Es mucho lo que muestra una obra de esta especie, pero también encubre y disimula diversas cosas. Nada relacionado directamente con la guerra se expresa en ella, ningún nexo con la sangre derramada desde la década anterior, pero abunda en detalles a través de los cuales puede advertir el visitante de la galería, si pone atención, la existencia de un personaje poderoso a quien conviene asomar apenas una porción de sus potestades, un pedazo de su voluntad y de las metas procuradas a través de su ejercicio, para que nadie lo confunda con los hombres de presa que pululan en el ambiente ni con los barones del antiguo régimen de cuya raíz viene.
No es ni lo uno ni lo otro por la influencia de su cultura y por el vínculo establecido poco a poco con el cambiante pueblo que, tal vez a palos, antes era monárquico y ahora es patriótico. Sin embargo, puede mirarse en los dos espejos para sentir que reflejan con pasmosa fidelidad algunos de sus rasgos. No deja de mostrar su mantuanaje, pero sin pelucas empolvadas ni encajes exagerados. No se exhibe como los prototipos tomados de la iconografía colonial, colmados de melindres antiguos que chocan con la moda de los ilustrados, sino como quien está a punto de destruir a los agotados Borbones sin parecerse a un llanero desenfrenado ni a un oficial de medio pelo. Una explicable capa de maquillaje lo presenta como él quiere que lo vean, pero la realidad se ocupa de borrar el carmín para precipitarlo hacia los extremos en cuyo espacio no quiere detenerse sino un poco, con el objeto de eludir diagnósticos peliagudos.
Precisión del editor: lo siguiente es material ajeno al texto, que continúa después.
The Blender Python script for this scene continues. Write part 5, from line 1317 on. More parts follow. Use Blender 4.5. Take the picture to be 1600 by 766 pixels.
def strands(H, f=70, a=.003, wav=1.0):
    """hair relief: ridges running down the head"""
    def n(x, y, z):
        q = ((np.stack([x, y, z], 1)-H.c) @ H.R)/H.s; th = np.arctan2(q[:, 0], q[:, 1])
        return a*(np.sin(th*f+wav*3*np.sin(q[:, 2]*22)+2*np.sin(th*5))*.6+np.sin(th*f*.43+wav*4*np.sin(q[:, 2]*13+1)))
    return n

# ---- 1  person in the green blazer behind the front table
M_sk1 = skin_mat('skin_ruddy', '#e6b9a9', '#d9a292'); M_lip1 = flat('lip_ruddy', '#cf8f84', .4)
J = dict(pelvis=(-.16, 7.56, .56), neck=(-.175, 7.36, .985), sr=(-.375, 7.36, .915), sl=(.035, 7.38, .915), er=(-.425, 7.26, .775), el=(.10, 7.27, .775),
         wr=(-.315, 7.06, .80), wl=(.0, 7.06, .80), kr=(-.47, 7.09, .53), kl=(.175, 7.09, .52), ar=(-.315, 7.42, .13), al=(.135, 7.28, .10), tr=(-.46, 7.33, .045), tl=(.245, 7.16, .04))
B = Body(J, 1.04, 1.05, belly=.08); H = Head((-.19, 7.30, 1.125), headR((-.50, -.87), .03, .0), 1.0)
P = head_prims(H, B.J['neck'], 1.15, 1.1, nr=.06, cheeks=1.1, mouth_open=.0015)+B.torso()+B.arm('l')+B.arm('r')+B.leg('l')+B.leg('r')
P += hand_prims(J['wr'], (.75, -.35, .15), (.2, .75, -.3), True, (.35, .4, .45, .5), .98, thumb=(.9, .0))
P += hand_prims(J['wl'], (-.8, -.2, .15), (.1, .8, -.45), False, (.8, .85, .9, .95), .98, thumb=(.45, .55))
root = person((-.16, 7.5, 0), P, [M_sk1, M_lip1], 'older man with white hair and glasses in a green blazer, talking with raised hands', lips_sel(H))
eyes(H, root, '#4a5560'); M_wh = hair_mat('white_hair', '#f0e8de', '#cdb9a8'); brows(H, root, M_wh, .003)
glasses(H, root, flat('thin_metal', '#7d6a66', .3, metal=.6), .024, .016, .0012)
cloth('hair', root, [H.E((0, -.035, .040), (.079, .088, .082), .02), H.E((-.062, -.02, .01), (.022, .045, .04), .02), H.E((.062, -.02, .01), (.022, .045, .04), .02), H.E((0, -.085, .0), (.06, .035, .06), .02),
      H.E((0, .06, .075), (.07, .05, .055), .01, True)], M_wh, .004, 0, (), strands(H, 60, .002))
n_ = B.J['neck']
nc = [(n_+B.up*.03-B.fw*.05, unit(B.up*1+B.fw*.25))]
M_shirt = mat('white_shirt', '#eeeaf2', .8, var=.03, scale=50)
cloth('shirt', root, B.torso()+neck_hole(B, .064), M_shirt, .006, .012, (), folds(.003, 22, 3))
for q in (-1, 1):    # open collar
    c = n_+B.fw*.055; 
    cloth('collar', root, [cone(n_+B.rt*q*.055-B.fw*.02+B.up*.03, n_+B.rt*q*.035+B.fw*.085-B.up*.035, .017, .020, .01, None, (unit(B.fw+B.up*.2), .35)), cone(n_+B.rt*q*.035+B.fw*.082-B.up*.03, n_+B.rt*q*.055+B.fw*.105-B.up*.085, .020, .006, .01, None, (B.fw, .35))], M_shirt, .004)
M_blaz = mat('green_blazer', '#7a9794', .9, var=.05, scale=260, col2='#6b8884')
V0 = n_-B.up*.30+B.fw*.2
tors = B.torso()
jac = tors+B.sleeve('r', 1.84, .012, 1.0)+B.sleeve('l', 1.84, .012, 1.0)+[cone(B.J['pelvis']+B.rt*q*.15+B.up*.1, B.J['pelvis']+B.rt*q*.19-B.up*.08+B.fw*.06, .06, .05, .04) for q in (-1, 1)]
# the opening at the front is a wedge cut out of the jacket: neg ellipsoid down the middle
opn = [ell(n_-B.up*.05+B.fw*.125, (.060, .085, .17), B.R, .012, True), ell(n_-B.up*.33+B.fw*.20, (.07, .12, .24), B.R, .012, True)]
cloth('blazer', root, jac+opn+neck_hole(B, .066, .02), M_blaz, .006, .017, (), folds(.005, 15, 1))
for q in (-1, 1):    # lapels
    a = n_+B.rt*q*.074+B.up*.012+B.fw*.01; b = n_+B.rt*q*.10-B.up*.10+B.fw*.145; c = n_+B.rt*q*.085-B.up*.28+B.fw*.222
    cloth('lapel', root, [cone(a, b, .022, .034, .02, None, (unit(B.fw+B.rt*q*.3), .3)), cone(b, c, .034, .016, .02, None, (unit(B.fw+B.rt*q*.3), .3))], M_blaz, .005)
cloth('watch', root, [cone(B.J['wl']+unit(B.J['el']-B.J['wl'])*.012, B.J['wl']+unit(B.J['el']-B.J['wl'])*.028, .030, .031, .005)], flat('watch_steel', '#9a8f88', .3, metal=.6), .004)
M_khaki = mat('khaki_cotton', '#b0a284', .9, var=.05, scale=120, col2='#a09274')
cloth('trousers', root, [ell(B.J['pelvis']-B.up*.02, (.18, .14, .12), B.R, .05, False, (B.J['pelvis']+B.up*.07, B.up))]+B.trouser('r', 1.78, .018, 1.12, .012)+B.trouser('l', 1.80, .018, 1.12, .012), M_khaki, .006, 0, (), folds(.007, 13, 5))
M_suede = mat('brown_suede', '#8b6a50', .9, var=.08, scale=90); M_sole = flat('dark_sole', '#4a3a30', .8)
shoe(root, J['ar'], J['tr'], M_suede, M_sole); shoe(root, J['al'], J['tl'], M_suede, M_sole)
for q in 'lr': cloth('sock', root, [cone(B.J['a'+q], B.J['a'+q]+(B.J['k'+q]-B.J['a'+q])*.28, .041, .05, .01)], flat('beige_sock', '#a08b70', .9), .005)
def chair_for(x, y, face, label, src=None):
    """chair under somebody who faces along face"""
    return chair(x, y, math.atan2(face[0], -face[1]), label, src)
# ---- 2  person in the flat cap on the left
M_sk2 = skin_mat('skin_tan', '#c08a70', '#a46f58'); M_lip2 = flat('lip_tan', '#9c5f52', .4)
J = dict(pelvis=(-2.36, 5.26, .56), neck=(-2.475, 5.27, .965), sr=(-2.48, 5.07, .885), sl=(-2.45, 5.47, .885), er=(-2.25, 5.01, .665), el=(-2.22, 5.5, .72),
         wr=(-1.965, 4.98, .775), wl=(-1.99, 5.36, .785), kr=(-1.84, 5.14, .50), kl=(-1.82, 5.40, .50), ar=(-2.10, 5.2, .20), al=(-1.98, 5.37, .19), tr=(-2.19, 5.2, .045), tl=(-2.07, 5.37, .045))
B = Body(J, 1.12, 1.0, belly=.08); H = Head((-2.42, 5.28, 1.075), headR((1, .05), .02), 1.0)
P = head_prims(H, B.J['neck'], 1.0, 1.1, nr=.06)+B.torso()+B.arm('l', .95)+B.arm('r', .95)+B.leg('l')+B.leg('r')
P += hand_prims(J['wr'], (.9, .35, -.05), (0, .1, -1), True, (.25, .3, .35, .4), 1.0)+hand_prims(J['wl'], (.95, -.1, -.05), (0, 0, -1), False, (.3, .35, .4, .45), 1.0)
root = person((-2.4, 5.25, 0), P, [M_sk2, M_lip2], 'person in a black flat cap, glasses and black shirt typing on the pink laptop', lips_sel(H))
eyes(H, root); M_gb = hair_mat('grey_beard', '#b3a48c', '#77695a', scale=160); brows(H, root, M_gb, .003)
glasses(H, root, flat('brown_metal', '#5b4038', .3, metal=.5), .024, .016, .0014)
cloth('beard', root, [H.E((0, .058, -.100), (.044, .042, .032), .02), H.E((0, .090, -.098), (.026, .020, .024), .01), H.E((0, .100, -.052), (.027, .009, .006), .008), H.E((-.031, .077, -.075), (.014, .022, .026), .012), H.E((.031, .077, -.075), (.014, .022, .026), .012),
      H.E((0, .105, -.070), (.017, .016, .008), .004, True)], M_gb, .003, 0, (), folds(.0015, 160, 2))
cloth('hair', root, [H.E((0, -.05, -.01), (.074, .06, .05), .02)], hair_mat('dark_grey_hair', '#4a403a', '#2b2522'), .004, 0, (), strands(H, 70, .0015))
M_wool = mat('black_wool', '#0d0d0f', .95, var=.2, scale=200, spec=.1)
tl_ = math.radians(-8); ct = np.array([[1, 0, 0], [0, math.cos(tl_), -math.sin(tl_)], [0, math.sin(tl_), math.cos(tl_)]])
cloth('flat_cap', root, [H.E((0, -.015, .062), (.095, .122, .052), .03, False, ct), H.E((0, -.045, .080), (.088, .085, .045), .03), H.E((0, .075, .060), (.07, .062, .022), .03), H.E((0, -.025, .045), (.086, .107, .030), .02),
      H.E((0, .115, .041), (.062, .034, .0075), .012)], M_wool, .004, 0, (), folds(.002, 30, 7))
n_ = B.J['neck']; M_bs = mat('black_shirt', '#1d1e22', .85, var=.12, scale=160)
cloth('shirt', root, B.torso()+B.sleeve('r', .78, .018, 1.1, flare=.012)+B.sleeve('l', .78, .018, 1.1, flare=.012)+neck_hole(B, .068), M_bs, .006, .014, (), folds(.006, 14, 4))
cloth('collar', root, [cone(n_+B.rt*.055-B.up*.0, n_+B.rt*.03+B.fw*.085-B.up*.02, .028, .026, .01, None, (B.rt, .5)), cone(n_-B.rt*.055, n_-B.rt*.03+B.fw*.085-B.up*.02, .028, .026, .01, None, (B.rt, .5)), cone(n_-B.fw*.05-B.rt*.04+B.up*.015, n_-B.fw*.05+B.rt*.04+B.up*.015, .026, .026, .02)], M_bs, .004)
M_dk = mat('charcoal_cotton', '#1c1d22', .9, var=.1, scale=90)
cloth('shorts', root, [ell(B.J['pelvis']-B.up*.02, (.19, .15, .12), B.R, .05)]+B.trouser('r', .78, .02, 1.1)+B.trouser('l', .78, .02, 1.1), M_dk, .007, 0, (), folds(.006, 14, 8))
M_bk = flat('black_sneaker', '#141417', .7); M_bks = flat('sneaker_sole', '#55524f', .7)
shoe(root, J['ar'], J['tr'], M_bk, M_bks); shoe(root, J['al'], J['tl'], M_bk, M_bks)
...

Sobre tales extremos se sostiene una pintura de merecida celebridad, que llama la atención en nuestros días.
Quizá Chávez advirtiera esos extremos para llegar a uno de esos diagnósticos peliagudos que aconsejaba un retoque obligatorio, una flamante puesta en escena concordante con los propósitos del “socialismo bolivariano”, una estampa que superara la clásica de 1825 que tanto satisfizo al modelo. De allí la fragua de un rostro que en nada se parece a la imagen del triunfador del Perú, ni a diversos retratos de la época que lo guardaron para el futuro desde cuando era el niño Simoncito de cabellos rubios y fina indumentaria. La burda caricatura que en días pasados fue echada de la AN no se compara con el extraordinario trabajo de Photoshop que hizo José Gil de Castro en un palacio de Lima.